Taylor Swift was right.
I don't think anyone could have prepared me for how 22 would be the most confusing age of my life.
Being 22 is physically feeling the growing pains but no matter how much you push through it feels like you’re stagnant. It feels like the world has already passed me by and I didn’t seize any opportunities or build anything worthwhile. I look at everyone around me and even though I know you shouldn’t compare myself to others I can’t help it. One friend already has a job. The other one is making plans to study abroad. My friends are falling in and out of love and someone is getting married.
What about me?
I'm still stuck here, and life is passing me by too fast. It feels too late but too early to do anything. There are so many things I could have done by now that I didn’t, but there is also still so much more to do.
You graduate thinking this is when your life will really begin but no one warns you how hard starting over is. How scrambling to fill in voids of your time starts to feel suffocating. How lost you are without the routine you have built for the past five years. How outside your academic achievements you don’t know who you really are.
It's such a bitter pill to swallow. Some part of me knows this will pass like how my last year of high school eventually passed or how my freshman year of university eventually passed. But I’m exhausted of pretending that I'm beyond it. That I’m okay with where I am now or that I've accepted this. Because I haven't.

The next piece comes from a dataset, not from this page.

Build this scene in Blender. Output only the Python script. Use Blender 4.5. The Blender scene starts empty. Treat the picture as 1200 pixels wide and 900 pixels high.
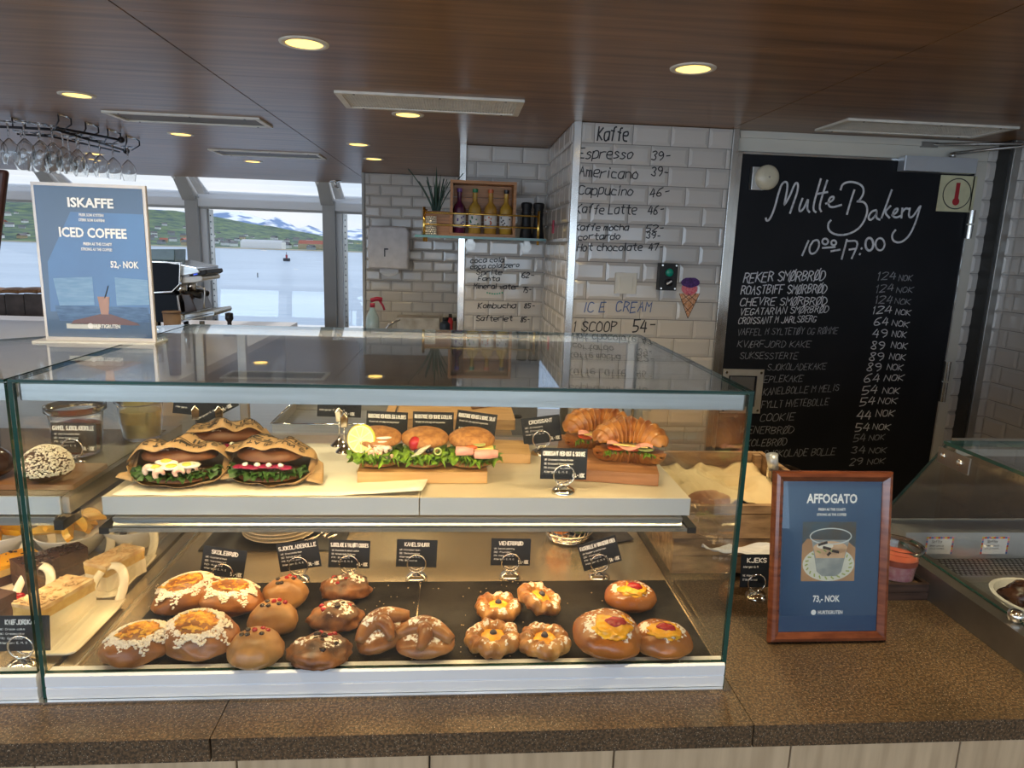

I don’t know how to accept that I am not the same person I was when I was 18. Or that I accomplished so many of the things I didn’t think I would, but I also failed at the things I thought I would accomplish by now. I don’t know how to accept that I forgot what my interests are or what brings me joy. I don’t know how to accept that I need to play the role of the adult when my inner child didn’t heal. I don’t know how to accept that I need to move on and apply for jobs in an oversaturated job market and swallow every rejection while still pretending it doesn’t hurt my pride.
The future scares me. Some part of me thinks that maybe I missed a memo somewhere, because every time I glance around me and see how well everyone is doing, I feel like I’m utterly alone in feeling this way. The loser in the corner that’s too afraid to step out.
Maybe that is what I’m missing. Courage.
Who knows really? I really wish this chapter of my life came with an instruction manual.